Related product categories

• Molecular Sieves

Frequently asked questions

Why is SBA-15 used as a support for amine-based CO2 capture sorbents?

SBA-15 is an ordered mesoporous silica with high surface area, around 390 m2/g in this study, and uniform pores of about 5–6 nm radius. These features let it host a high loading of amine, 35 wt% here, while keeping the amine accessible to CO2. Incipient wetness impregnation onto SBA-15 preserved the fast kinetics of small amines and enabled stable fixed-bed direct air capture cycling.

How does epoxide modification of DETA improve direct air capture performance?

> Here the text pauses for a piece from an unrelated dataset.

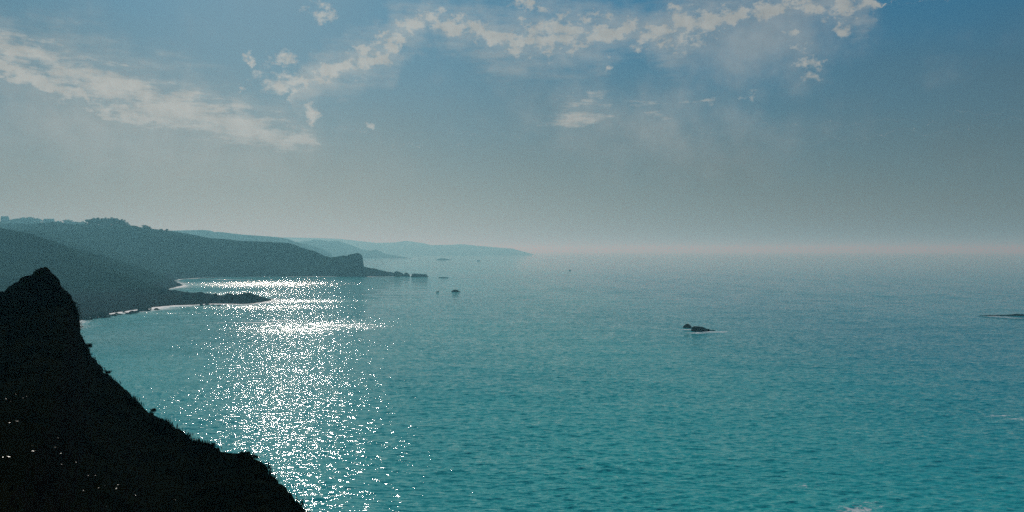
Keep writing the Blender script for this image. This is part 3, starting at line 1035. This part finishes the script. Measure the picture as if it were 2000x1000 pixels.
def house(x0, x1, y_top, d, depth, label, seed):
    a, b = P(x0, y_top, d), P(x1, y_top, d)
    w = b[0] - a[0]
    cx = (a[0] + b[0]) / 2
    g = sample(back_grid, cx, d) - 0.5
    h = a[2] - g
    eave = h * 0.62
    e = empty('house', (cx, d, g))
    hw, hd = w / 2, depth / 2
    box = lambda X0, X1, Y0, Y1, Z0, Z1: ([(X0, Y0, Z0), (X1, Y0, Z0), (X1, Y1, Z0), (X0, Y1, Z0), (X0, Y0, Z1), (X1, Y0, Z1), (X1, Y1, Z1), (X0, Y1, Z1)],
                                          [(0, 3, 2, 1), (4, 5, 6, 7), (0, 1, 5, 4), (1, 2, 6, 5), (2, 3, 7, 6), (3, 0, 4, 7)])
    v = [(-hw, -hd, 0), (hw, -hd, 0), (hw, hd, 0), (-hw, hd, 0), (-hw, -hd, eave), (hw, -hd, eave), (hw, hd, eave), (-hw, hd, eave), (-hw, 0, h * .97), (hw, 0, h * .97)]
    mesh_obj('wall', v, [(0, 1, 5, 4), (2, 3, 7, 6), (1, 2, 6, 9, 5), (3, 0, 4, 8, 7)], M_WALL, e, False)
    o = 0.4
    v = [(-hw - o, -hd - o, eave - .2), (hw + o, -hd - o, eave - .2), (hw + o, 0, h), (-hw - o, 0, h), (hw + o, hd + o, eave - .2), (-hw - o, hd + o, eave - .2)]
    v += [(p[0], p[1], p[2] - 0.3) for p in v]
    r = mesh_obj('roof', v, [(0, 1, 2, 3), (3, 2, 4, 5), (6, 9, 8, 7), (9, 11, 10, 8), (0, 6, 7, 1), (4, 10, 11, 5), (1, 7, 8, 2), (2, 8, 10, 4), (3, 9, 6, 0), (5, 11, 9, 3)], M_SLATE, e, False)
    for s in (-1, 1):
        vv, ff = box(s * (hw - 1.0) - .5, s * (hw - 1.0) + .5, -.45, .45, h - .9, h + 1.0)
        mesh_obj('chimney', vv, ff, M_WALL, r, False)
    n = max(2, int(w / 4))
    for i in range(n):
        xx = -hw + w * (i + .5) / n
        vv, ff = box(xx - .6, xx + .6, -hd - .06, -hd + .05, eave * .55, eave * .55 + 1.4)
        mesh_obj('window', vv, ff, M_PANE, e, False)
    tag(e, label, 'house', 'houses behind the ridge')


house(3, 16, 422.3, 2210, 9, 'tall pale house on the skyline at the far left edge', 1)
house(86, 105, 427.3, 2210, 9, 'long low house with a level roofline on the left skyline', 2)
house(42, 64, 425.5, 2215, 10, 'broad house half hidden by pale trees on the left skyline', 3)

# ------------------------------------------------------------------ sea
def build_sea():
    fine = np.radians(np.linspace(-40, 40, 960))
    left = np.radians(np.linspace(-180, -40, 60))[:-1]
    right = np.radians(np.linspace(40, 180, 60))[1:]
    th = np.concatenate([left, fine, right])
    r = [28.0]
    while r[-1] < 24000.0:
        q = r[-1]
        if q < 118:
            f = 1.03
        elif q < 900:
            f = 1 + 0.0026 * (1 + (q / 900) * 0.7)
        elif q < 2500:
            f = 1.008
        else:
            f = 1.06
        r.append(q * f)
    r = np.array(r)
    R, TH = np.meshgrid(r, th, indexing='ij')
    X, Y = R * np.sin(TH), R * np.cos(TH)
    spacing = np.maximum(R * np.gradient(th)[None, :], np.gradient(r)[:, None])
    Z = np.zeros(X.shape)
    DX = np.zeros(X.shape)
    DY = np.zeros(X.shape)
    rng = np.random.default_rng(4)
    lam = np.concatenate([np.exp(rng.uniform(math.log(1.5), math.log(3.2), 36)),
                          np.exp(rng.uniform(math.log(3.2), math.log(8.0), 20)),
                          np.exp(rng.uniform(math.log(12.0), math.log(45.0), 10))])
    act = (R > 60) & (R < 2600) & (np.abs(TH) < math.radians(42))
    xs, ys, sp = X[act], Y[act], spacing[act]
    z = np.zeros(xs.shape)
    dx = np.zeros(xs.shape)
    dy = np.zeros(xs.shape)
    for l in lam:
        spread = 0.42 if l < 3.2 else (0.45 if l < 12 else 0.3)
        a = math.radians(262) + rng.normal(0, spread)        # running towards the shore
        k = 2 * math.pi / l
        slope = 0.027 if l < 3.2 else (0.017 if l < 12 else 0.007)
        A = slope / k * np.clip((l / (2.2 * sp) - 1.0) * 1.5, 0, 1)
        ph = k * (xs * math.cos(a) + ys * math.sin(a)) + rng.uniform(0, 6.283)
        c, s = np.cos(ph), np.sin(ph)
        z += A * c
        dx -= A * s * math.cos(a) * 0.35
        dy -= A * s * math.sin(a) * 0.35
    mod = 0.75 + 0.9 * (fbm(xs / 60, ys / 90, 70, 3) + 0.25)
    Z[act] = z * mod
    DX[act] = dx * mod
    DY[act] = dy * mod
    # foam: surf on shores and rocks, painted sun glint, torn into patches by the material
    foam_glint = np.zeros(X.shape)
    near = (R < 9000) & (np.abs(TH) < math.radians(60))
    xs, ys = X[near], Y[near]
    f = np.zeros(xs.shape)
    dm, _ = seg_dist(xs, ys, main_poly, True)
    vary = 0.12 + 1.35 * np.clip(fbm(xs / 70, ys / 70, 90, 3) + 0.5, 0, 1)
    f = np.maximum(f, np.exp(-dm / 17.0) * vary)
    for pl in (far2_poly, far3_poly, far4_poly):
        q, _ = seg_dist(xs, ys, pl, True)
        f = np.maximum(f, 0.6 * np.exp(-q / 25.0))

    def patch(x, y, rx, ry, amt, soft=1.0):
        c = W(x, y)
        return amt * np.exp(-(((xs - c[0]) / rx) ** 2 + ((ys - c[1]) / ry) ** 2) / soft)
    for x, y, rx, ry, amt in [(1675, 996, 4.6, 3.4, 0.62), (1695, 982, 6.0, 4.0, 0.36), (1590, 948, 5, 2.5, 0.28),
                              (1960, 812, 7, 1.6, 0.6), (1990, 818, 6, 1.3, 0.6), (1940, 617.6, 8, 3, 0.85), (1962, 619.2, 8, 3, 0.95), (1985, 621.2, 8, 3, 0.95),
                              (1382, 648, 4.5, 3.5, 1.0), (1402, 648.5, 8, 3, 0.85), (1345, 643.5, 8, 3, 0.8), (1365, 650, 8, 2.5, 0.8),
                              (680, 555, 34, 4, 0.65), (620, 550, 30, 4, 0.6), (800, 570, 26, 5, 0.5), (830, 569, 16, 4, 0.5),
                              (640, 594, 26, 3, 0.7), (600, 585, 30, 4, 0.55), (760, 595, 20, 5, 0.45), (540, 592, 26, 7, 0.6),
                              (500, 630, 40, 4, 0.72), (560, 626, 30, 4, 0.6), (660, 636, 26, 14, 0.5), (720, 640, 22, 12, 0.5), (380, 634, 18, 2, 0.4),  # pale patches painted for the sun glint on ruffled open water
                              (790, 551, 20, 3, 0.4), (760, 543, 40, 7, 0.7), (450, 546, 60, 22, 0.5)]:
        f = np.maximum(f, patch(x, y, rx, ry, amt))
    foam_glint[near] = f
    ruff = np.zeros(X.shape)
    q = np.zeros(xs.shape)
    for x, y, rx, ry, amt in [(690, 636, 40, 32, 0.5), (600, 642, 44, 24, 0.45), (470, 555, 110, 90, 0.9), (480, 600, 60, 22, 0.5), (600, 588, 60, 20, 0.6), (300, 612, 40, 14, 0.6), (400, 575, 70, 60, 0.6)]:
        q = np.maximum(q, patch(x, y, rx, ry, amt))
    ruff[near] = q
    slick = np.zeros(X.shape)
    q = np.zeros(xs.shape)
    for x, y, rx, ry, amt in [(230, 660, 34, 50, 1.0), (260, 720, 26, 40, 0.8)]:
        q = np.maximum(q, patch(x, y, rx, ry, amt))
    slick[near] = q
    Zs = Z * (1 - 0.5 * slick)
    o = grid_mesh('sea', X + DX, Y + DY, Zs, M_SEA, attrs={'foam_glint': foam_glint, 'ruffle': ruff, 'slick': slick})
    o['kind'] = 'structure'


build_sea()

# ------------------------------------------------------------------ haze
def build_haze():
    R, top, bot = 26000.0, 172.0, -9.0
    v = [(-R, -R, bot), (R, -R, bot), (R, R, bot), (-R, R, bot), (-R, -R, top), (R, -R, top), (R, R, top), (-R, R, top)]
    f = [(0, 3, 2, 1), (4, 5, 6, 7), (0, 1, 5, 4), (1, 2, 6, 5), (2, 3, 7, 6), (3, 0, 4, 7)]
    m, T = mat_new('haze_air')
    pv = T.n('ShaderNodeVolumePrincipled')
    pv.inputs['Color'].default_value = HAZE_COLOR
    pv.inputs['Absorption Color'].default_value = (1, 1, 1, 1)
    pv.inputs['Density'].default_value = HAZE_DENSITY
    pv.inputs['Density Attribute'].default_value = ''
    pv.inputs['Anisotropy'].default_value = 0.27
    o = T.n('ShaderNodeOutputMaterial')
    T.t.links.new(pv.outputs[0], o.inputs['Volume'])
    try:
        m.cycles.homogeneous_volume = True
    except Exception:
        pass
    h = mesh_obj('haze', v, f, m, smooth=False)
    h['kind'] = 'stuff'


HAZE_COLOR = (0.32, 0.83, 1.0, 1)
build_haze()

Reacting diethylenetriamine with 1,2-epoxybutane converts reactive primary amines into more stable secondary amine-alcohol groups and raises molecular weight from 103 to 208 g/mol. This suppresses evaporative loss and improves oxidative resistance, with the optimized material retaining 97.8% capacity after oxidative aging versus 46.7% for unmodified DETA, while enabling 66% regeneration within one hour at 30 °C.

What CO2 capacity can epoxide-modified DETA on SBA-15 achieve under ambient air?

Under simulated dry conditions at 400 ppm CO2 and 30 °C the 1:2 material captured 0.54 mmol/g, while at 70% relative humidity capacity rose to about 1.4 mmol/g due to moisture-promoted bicarbonate formation. In real Buffalo, NY air the working capacity was around 1.05 mmol/g, with stable performance and under 5% variation over 50 consecutive adsorption-desorption cycles.